=== What you have to do ===
Print the first line of the material below and each line after it, exactly as written, ending with the line that contains "bg = w.node_tree.nodes['Background'];".

○ ○ ○ ○ ○ ○ ○

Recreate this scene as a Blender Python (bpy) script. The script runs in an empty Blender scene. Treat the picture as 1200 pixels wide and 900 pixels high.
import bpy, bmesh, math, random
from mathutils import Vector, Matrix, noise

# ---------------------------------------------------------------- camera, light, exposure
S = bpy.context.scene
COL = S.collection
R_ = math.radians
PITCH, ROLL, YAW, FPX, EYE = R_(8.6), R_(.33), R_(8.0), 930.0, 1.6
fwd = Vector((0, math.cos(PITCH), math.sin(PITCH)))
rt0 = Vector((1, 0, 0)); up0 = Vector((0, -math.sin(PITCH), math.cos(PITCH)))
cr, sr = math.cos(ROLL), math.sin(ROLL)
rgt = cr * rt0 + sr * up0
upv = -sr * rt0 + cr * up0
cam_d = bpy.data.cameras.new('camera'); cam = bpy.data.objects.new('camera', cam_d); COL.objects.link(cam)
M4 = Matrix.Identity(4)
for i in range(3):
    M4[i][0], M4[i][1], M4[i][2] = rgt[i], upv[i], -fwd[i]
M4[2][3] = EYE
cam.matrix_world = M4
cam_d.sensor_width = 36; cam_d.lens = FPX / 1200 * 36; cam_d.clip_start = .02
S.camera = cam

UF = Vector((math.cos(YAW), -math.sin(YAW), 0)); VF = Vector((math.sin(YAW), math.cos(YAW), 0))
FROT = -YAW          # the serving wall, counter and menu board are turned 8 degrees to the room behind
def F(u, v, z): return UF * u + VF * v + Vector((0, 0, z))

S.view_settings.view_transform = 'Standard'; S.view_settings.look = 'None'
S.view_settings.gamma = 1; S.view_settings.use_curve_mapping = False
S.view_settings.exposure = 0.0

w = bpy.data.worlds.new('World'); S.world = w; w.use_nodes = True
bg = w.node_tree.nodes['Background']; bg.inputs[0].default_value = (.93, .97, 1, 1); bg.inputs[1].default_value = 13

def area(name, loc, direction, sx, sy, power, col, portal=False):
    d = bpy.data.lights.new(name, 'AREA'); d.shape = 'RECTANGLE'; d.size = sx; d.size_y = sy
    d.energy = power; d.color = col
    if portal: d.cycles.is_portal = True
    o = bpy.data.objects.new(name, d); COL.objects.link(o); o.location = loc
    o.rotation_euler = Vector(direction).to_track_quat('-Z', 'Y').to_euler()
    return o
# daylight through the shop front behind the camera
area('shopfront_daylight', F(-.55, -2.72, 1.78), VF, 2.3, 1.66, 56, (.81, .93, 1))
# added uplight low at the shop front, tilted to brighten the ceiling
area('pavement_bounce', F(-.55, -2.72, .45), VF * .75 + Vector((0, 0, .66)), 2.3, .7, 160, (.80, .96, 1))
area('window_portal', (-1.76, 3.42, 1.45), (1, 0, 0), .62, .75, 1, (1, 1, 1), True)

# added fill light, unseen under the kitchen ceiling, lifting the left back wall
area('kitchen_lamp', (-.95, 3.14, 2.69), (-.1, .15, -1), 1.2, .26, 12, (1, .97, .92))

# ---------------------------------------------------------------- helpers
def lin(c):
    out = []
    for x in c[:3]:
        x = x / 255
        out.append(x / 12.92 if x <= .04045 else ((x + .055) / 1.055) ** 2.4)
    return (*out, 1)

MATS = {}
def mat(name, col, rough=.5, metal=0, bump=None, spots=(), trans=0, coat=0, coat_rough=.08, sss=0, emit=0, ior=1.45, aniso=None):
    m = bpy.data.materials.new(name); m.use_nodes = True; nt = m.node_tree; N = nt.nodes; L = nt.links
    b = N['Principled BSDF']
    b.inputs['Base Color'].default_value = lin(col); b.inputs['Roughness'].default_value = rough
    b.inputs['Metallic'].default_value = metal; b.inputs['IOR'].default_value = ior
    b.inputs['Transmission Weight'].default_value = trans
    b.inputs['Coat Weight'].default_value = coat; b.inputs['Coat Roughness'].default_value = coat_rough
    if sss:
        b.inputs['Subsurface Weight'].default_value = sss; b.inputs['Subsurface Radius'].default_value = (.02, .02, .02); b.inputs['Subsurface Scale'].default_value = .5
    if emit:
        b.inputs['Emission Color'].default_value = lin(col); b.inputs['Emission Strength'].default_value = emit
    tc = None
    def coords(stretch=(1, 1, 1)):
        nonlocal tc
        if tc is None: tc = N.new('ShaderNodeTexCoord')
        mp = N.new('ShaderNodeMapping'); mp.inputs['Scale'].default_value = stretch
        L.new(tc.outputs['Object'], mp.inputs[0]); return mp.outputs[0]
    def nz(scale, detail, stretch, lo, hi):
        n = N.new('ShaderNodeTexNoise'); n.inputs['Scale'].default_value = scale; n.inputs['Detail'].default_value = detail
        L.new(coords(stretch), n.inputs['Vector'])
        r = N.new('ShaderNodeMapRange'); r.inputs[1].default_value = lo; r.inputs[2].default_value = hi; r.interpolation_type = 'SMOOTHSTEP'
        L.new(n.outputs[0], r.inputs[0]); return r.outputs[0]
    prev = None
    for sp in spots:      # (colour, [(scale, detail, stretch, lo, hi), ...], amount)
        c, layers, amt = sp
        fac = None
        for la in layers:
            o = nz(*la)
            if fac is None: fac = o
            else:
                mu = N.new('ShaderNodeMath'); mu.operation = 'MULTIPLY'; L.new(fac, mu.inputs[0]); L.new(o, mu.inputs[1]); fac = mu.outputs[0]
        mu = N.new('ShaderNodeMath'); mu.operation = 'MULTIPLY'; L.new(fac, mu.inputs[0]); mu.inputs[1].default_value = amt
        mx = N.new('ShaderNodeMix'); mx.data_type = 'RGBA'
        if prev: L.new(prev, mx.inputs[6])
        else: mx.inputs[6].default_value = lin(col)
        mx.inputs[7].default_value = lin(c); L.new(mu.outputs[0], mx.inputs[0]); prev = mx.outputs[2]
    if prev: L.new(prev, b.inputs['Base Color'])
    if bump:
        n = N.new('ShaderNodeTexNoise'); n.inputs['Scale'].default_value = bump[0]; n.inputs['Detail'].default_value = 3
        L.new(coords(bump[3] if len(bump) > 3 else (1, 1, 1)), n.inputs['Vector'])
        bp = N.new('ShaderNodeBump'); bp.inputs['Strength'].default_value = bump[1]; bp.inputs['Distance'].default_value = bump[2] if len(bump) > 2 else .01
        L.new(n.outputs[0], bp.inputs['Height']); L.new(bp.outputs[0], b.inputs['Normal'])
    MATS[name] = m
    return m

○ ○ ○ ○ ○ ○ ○

=== Response below ===
Recreate this scene as a Blender Python (bpy) script. The script runs in an empty Blender scene. Treat the picture as 1200 pixels wide and 900 pixels high.
import bpy, bmesh, math, random
from mathutils import Vector, Matrix, noise

# ---------------------------------------------------------------- camera, light, exposure
S = bpy.context.scene
COL = S.collection
R_ = math.radians
PITCH, ROLL, YAW, FPX, EYE = R_(8.6), R_(.33), R_(8.0), 930.0, 1.6
fwd = Vector((0, math.cos(PITCH), math.sin(PITCH)))
rt0 = Vector((1, 0, 0)); up0 = Vector((0, -math.sin(PITCH), math.cos(PITCH)))
cr, sr = math.cos(ROLL), math.sin(ROLL)
rgt = cr * rt0 + sr * up0
upv = -sr * rt0 + cr * up0
cam_d = bpy.data.cameras.new('camera'); cam = bpy.data.objects.new('camera', cam_d); COL.objects.link(cam)
M4 = Matrix.Identity(4)
for i in range(3):
    M4[i][0], M4[i][1], M4[i][2] = rgt[i], upv[i], -fwd[i]
M4[2][3] = EYE
cam.matrix_world = M4
cam_d.sensor_width = 36; cam_d.lens = FPX / 1200 * 36; cam_d.clip_start = .02
S.camera = cam

UF = Vector((math.cos(YAW), -math.sin(YAW), 0)); VF = Vector((math.sin(YAW), math.cos(YAW), 0))
FROT = -YAW          # the serving wall, counter and menu board are turned 8 degrees to the room behind
def F(u, v, z): return UF * u + VF * v + Vector((0, 0, z))

S.view_settings.view_transform = 'Standard'; S.view_settings.look = 'None'
S.view_settings.gamma = 1; S.view_settings.use_curve_mapping = False
S.view_settings.exposure = 0.0

w = bpy.data.worlds.new('World'); S.world = w; w.use_nodes = True
bg = w.node_tree.nodes['Background']; bg.inputs[0].default_value = (.93, .97, 1, 1); bg.inputs[1].default_value = 13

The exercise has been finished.